Altre considerazioni si possono fare poi in termini intergenerazionali e di genere: le donne sono le più propense a ritenere la sostenibilità una priorità, con il 43% a fronte del 38% di media complessiva. Inaspettatamente poi i lavoratori più maturi, con il 47%, superano di gran lunga tutte le altre generazioni, che vedono attestarsi al 34% la genZ, al 36% i millennials e al 38% la genX. Un altro dato che ci ricorda come le quattro eliche dell’innovazione debbano integrarsi a vicenda: l’educazione alla sostenibilità deve avere radici profonde, precedenti all’ingresso nel mondo del lavoro e già robuste durante gli studi universitari, che in molti casi stanno fortunatamente imboccando questa strada. La ricerca stessa deve dialogare con le imprese, con le istituzioni e la società civile, perché le nuove generazioni sviluppino anche in ambito lavorativo un crescente senso di partecipazione costruttiva alla sostenibilità.

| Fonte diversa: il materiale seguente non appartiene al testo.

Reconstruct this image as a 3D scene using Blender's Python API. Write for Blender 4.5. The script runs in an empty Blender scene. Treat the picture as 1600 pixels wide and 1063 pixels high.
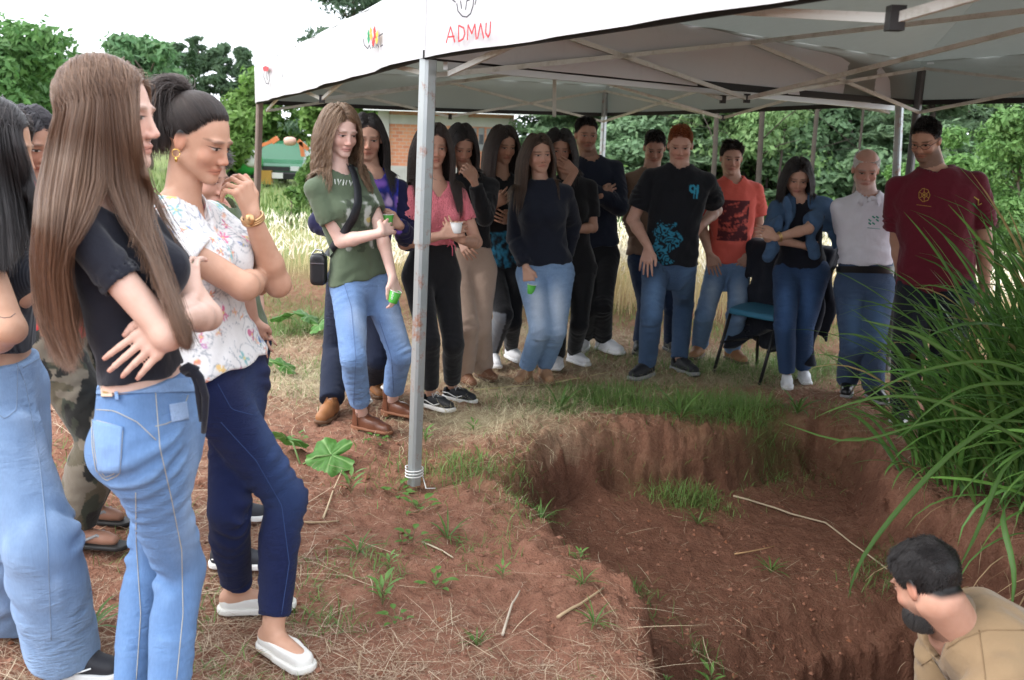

Resta preoccupante e da tenere in osservazione un 23% di aziende che, secondo i lavoratori, non dà minimamente attenzione alle dimensioni sociale e ambientale della sostenibilità, che per il 30% sono invece presidiate entrambe.
Conclusioni
Ci attende un cammino lungo e a tratti complesso, ma la crescita della sensibilità per certi temi è inarrestabile e incoraggiante: con uno sforzo corale si può davvero ritenere che il paradigma cambierà e lo farà in meglio, se metteremo il valore delle persone al centro l’innovazione sostenibile sarà possibile e gratificante per tutti.